Thursday, July 9, 2015

Gold as Honest Money


“He who has the gold, makes the rules.”

  I don’t think so.  Not at this time.  It will come to pass eventually but now the Masters of the Financial Universe have things firmly under control. They own the Aladdin magic lamp called a printing press and can “create” the value of whatever they buy.  The magic show is all theirs.  I do not see any inclination on the part of most citizens to reclaim the right to use an honest money or contract and trade in market based money.  Political money is still king. It seems, despite America’s obvious financial  problems for the last 7 years, that  less than 5% of the population cares at all about what money is.  It just exists, like government, and is just accepted as a fact of life. They will value their life’s labor and savings in a currency they cannot even define..  A dollar just is. They will work their ass off to get more dollars but they do not ask questions about how this incredibly important substance is created.  Like Mission Impossible, the task they have accepted, is to find a method to work for and accumulate as many of these dollars as possible so they can enjoy  “financial security” and the finer things of life.  Those who don’t work or choose unwisely, forego those possibilities. But collecting dollars for financial security may be a chimera.  The 1% have no such prosaic concerns, they are impossibly rich.  Money is a number for keeping score, so called ‘higher’ Maslow needs. 

  I became interested in gold on Sept-1-2007.  At that time I predicted gold at $2,000 by 2012 and $5,000 by 2017.  I have been wrong.  But that does not mean gold is worthless.   What I believed was that responsible  financial accounting had been neglected since 1995 (at least), and that the system was irretrievably corrupt.  The build up of debt in the banking system , much of it mis-priced, was going to lead to a system extinction event.  It has not occurred as quickly as I thought it would because the ability to create money at will has backstopped a boatload of lousy assets. Who can go broke when you can print money?  I thought the responsible government stewards would take down the high flying Wall Street  hustlers but it turned out  the government shills were bought and paid for by financial and corporate Elites.   The middle class had been sold out a long time ago.  Remember the giant sucking sound from Ross Perot?  

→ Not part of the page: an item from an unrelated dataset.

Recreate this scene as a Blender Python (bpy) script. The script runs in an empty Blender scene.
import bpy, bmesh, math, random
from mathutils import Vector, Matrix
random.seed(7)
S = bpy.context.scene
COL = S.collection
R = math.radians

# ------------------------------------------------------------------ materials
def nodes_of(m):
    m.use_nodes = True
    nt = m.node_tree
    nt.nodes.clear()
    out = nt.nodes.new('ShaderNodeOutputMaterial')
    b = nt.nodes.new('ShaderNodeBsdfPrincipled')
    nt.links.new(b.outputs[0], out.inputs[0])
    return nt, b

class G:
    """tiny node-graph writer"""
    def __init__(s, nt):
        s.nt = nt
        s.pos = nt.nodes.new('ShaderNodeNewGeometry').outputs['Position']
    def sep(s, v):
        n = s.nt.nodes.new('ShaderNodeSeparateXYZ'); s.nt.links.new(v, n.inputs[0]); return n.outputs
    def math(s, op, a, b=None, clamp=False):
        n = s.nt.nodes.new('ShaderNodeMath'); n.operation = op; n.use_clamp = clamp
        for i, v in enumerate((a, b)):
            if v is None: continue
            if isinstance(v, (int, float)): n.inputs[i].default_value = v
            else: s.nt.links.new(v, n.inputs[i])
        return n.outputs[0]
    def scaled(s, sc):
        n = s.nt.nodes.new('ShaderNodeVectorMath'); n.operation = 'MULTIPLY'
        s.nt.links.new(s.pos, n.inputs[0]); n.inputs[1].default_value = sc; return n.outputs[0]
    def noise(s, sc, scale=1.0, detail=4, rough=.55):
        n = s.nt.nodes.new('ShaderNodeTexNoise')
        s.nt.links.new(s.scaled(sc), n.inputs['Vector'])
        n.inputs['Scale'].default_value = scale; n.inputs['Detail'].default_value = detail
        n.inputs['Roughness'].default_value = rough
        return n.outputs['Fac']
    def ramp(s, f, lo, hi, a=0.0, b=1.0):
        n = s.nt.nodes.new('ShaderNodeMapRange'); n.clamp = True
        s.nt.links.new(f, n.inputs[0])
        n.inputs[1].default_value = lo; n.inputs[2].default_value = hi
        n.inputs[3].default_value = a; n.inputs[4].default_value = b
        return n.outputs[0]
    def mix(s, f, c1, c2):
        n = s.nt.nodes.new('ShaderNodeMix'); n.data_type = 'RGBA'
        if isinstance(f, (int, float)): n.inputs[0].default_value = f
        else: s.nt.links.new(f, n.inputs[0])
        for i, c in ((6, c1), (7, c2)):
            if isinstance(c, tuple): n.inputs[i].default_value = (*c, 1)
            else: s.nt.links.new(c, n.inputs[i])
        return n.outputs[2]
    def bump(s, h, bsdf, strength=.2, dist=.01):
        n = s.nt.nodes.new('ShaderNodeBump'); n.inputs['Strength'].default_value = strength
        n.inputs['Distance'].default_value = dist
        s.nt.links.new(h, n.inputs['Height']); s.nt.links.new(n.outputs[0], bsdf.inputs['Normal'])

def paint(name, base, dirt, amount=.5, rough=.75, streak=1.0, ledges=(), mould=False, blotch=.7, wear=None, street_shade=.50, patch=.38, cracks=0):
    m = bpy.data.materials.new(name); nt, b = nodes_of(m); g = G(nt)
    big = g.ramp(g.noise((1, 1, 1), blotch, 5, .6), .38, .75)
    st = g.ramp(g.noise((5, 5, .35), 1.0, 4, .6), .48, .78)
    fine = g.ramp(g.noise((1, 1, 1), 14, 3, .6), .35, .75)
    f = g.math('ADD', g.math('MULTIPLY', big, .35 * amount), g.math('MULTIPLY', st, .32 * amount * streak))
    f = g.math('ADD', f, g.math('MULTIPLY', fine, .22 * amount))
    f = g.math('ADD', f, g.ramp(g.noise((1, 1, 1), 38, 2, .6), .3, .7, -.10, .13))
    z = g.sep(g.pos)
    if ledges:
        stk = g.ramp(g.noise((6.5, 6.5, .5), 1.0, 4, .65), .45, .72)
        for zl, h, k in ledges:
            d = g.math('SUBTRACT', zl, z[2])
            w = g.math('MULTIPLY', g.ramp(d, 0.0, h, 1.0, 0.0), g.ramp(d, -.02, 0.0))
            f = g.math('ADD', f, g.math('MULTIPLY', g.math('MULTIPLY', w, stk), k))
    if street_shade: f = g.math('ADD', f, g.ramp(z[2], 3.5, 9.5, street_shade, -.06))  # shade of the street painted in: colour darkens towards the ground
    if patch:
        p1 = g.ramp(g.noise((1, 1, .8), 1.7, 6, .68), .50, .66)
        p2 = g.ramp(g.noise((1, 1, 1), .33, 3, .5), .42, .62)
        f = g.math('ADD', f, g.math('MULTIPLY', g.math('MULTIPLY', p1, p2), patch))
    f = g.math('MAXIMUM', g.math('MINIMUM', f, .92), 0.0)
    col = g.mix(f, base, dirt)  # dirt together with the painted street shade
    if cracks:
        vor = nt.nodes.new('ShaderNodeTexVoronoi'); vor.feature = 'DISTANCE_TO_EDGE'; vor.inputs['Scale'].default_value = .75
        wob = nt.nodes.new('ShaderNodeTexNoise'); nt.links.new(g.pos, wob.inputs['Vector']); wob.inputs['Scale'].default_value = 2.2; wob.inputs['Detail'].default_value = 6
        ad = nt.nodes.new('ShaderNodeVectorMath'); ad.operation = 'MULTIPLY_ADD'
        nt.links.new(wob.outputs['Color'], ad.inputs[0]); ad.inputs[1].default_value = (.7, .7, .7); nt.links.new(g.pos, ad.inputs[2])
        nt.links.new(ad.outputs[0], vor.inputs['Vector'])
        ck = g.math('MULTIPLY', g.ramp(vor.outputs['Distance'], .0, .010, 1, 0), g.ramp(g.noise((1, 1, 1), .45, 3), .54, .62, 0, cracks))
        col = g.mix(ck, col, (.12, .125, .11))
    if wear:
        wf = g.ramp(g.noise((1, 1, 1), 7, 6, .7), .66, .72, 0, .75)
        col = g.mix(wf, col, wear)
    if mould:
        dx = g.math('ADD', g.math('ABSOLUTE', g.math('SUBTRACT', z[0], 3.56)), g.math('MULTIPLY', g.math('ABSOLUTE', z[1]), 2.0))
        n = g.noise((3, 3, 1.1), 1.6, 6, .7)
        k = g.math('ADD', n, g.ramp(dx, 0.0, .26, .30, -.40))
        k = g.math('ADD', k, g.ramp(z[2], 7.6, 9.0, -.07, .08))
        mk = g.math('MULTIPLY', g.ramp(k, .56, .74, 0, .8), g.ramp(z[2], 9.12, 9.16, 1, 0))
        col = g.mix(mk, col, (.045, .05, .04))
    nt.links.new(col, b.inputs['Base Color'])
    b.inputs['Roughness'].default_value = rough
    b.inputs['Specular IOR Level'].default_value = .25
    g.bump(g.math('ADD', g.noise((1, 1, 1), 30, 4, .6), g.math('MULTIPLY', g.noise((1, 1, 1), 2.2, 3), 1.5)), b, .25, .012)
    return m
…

So what is gold’s problem?  Why is the crotchety band of gold aficionados so ignored, maligned, and generally irrelevant?  Gold bugs want honest money—  Why doesn’t everyone else want “honest money”?  It just doesn’t matter to them.  Purchasing power is what counts.  Everyone wants more but will settle for no less. So they don’t care if it’s honest, they just want more of it.  The discipline of gold is not desired by the caretakers of the monetary and political system because it undercuts the policymaker’s power to intervene comprehensively and effectively.  If gold were not IN their hands, then the solution would be OUT of their hands.  Their feeling of responsibility, their pride, and the need for control cause them to denigrate gold money and promulgate political money.  Society then has an essential choice: political money or market determined (independent) money.  When money can be created it is akin to being counterfeited.  Many express this idea as “credit” is not “money”.   Government passes a law against counterfeiting and then goes and prints as much as it needs for political reasons. This undermines the social choices all other economic actors have made. 

Mandated money (or legal tender) can perform an exchange function but is unjust when it does not function as a store of value or a proper unit of account .  Money should retain roughly the same value.  I think it should have a definition but it currently functions as an idea of value, not a fixed “thing”.  If the money fluctuates in value it loses much of its exchange usefulness. The expectation of constant value is a shared understanding of the parties to any contract.  Modern “monetary policy” radically infringes on the rights of property and liberty throughout American society with the victims more or less in the dark as to what is going on and without legal recourse even if they do realize their victimization.

“Radically” is the correct adverb, because in principle nothing prevents “monetary policy” from being employed to destroy completely the exchange-value of the FRN thereby extinguishing the value of all holdings of cash or bank-deposits and of all long-term contracts. This redistributes wealth on a massive scale and throws the whole economy into chaos.